残念なことに親父の最後には間に合わなかったけれど、久しぶりに会えて、元気そうな姿を見れて本当に嬉かった。幼い子供達4人を連れての長旅は大変苦労があったはずなのに、どこにもそのような素振りは微塵も見せませんでした。最初はとても人見知りで、ボクなど他人と感じていた子供達も、最後の夜は痛いほど(一人の子がやたらぶつのだ)打ち解けてくれて嬉しかった。
彼らが東京での2週間弱が楽しく有意義であったことを願っています。
本来は親父が、自らニューヨークにおもむいて、最後のお別れを言いたかったくらい、とても会いたがっていた家族でした。(幼い子供4人を連れて旅をするのは大変なので、自分から赴こうとしていました。)

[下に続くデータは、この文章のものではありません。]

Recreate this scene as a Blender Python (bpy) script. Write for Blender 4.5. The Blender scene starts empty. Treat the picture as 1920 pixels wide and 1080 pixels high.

手術後、親父が希望していたスペイン・バルセロナへの旅行は、結局叶いませんでした。親父は美術も好きでした。おそらく写真でしか見たことのなかった、「アントニオ・ガウディ」の建築を一目見たかったのだと思います。とりわけ「サグラダ・ファミリアその2」は是非この目で見て、登りたかったことでしょう。残念です。

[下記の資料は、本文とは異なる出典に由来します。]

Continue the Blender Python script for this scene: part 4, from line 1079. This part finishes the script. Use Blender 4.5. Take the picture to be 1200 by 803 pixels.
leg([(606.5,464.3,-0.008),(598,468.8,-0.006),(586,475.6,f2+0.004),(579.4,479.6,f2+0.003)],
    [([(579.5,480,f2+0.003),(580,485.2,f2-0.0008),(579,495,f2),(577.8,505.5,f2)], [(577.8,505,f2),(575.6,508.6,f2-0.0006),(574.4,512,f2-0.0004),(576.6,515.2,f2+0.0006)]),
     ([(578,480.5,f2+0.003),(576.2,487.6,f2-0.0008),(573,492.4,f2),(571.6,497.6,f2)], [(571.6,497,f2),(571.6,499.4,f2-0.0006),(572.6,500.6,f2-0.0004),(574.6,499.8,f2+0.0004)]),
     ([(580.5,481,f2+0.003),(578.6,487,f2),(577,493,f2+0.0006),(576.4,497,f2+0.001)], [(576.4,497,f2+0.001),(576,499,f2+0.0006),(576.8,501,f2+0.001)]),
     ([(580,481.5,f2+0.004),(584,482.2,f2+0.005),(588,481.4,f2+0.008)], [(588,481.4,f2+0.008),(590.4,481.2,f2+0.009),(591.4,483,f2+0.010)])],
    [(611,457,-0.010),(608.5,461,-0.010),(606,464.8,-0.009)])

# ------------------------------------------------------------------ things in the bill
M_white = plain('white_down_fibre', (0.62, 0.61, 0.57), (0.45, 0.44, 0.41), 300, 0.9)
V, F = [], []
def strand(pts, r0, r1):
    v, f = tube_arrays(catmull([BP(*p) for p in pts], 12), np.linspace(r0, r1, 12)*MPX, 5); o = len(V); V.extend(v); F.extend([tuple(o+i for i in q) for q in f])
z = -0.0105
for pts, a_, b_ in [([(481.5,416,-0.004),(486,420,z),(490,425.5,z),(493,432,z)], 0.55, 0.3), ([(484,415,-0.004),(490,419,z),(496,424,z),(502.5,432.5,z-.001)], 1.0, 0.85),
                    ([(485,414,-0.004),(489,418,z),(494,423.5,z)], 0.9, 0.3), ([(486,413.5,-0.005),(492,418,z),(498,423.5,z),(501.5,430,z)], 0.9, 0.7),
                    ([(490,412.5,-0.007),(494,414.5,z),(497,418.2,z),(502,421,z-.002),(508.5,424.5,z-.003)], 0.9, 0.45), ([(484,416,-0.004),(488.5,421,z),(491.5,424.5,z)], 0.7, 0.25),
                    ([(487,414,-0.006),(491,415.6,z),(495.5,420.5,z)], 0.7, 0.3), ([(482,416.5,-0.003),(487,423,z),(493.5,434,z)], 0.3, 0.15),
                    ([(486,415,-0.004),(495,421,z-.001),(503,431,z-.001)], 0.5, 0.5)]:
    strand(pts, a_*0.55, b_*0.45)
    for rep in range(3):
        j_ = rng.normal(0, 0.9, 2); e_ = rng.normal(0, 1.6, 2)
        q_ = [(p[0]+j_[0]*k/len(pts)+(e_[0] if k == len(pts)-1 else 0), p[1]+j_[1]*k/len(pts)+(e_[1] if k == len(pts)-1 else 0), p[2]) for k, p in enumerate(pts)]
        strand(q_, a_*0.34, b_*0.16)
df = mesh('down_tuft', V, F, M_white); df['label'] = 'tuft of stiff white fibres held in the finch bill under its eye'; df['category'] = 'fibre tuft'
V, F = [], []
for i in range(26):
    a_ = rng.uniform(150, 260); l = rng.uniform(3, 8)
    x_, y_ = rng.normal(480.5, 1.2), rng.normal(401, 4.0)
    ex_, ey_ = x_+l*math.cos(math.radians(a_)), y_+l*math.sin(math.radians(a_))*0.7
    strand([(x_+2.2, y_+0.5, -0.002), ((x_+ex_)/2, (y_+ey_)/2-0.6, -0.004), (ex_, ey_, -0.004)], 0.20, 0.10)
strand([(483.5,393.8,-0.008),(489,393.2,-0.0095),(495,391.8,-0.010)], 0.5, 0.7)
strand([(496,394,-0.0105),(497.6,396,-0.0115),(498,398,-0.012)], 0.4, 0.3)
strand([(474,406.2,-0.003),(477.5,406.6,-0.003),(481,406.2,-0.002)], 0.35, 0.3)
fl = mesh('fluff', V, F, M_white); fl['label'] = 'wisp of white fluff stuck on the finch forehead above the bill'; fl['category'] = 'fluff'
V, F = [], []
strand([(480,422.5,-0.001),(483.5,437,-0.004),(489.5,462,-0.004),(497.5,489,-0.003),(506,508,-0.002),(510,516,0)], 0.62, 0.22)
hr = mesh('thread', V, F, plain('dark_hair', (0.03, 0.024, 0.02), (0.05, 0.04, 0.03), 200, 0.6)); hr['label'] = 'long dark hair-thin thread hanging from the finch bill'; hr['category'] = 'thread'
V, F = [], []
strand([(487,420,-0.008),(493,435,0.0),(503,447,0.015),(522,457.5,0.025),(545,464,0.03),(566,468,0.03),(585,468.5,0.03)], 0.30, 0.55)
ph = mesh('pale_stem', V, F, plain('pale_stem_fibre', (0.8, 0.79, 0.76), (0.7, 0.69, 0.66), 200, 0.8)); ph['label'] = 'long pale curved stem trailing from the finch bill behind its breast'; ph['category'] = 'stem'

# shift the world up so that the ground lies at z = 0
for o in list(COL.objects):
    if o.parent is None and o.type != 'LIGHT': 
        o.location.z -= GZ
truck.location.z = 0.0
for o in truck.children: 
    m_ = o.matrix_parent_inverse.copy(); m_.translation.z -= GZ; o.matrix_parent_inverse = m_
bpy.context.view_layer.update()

バルセロナは叶いませんでしたが、親父は今年2月にお袋と沖縄に行っていました。ボクの中では時期が不明でしたが、どうやら診断の結果ガンと分かった後に「死んでも行くぞ!」と母と共に沖縄に行った模様です。その時は不覚ながらボクは診断結果がガンとは知りませんでした。
新しく出来た沖縄の巨大水族館<沖縄美ら海(ちゅらうみ)水族館>はとても楽しかったようで、帰ってきてからも何度も「ジンベエザメ(ジンベイザメ)の口は餌(プランクトン?)を食べる時、四角くてこんなに大きいんだぞ。」と手を広げて言っていました。本当に楽しかったのでしょう。
親父が大切にとっておいたこの水族館の入場券を探しているのですが、看護・介護のどさくさで、捨ててしまったかどこかに行ってしまったようです。ジンベエザメの絵が描いてあって、かわいらしいチケットだったのですが、これまた残念です。
必ずボクも訪れてみたい場所の一つです。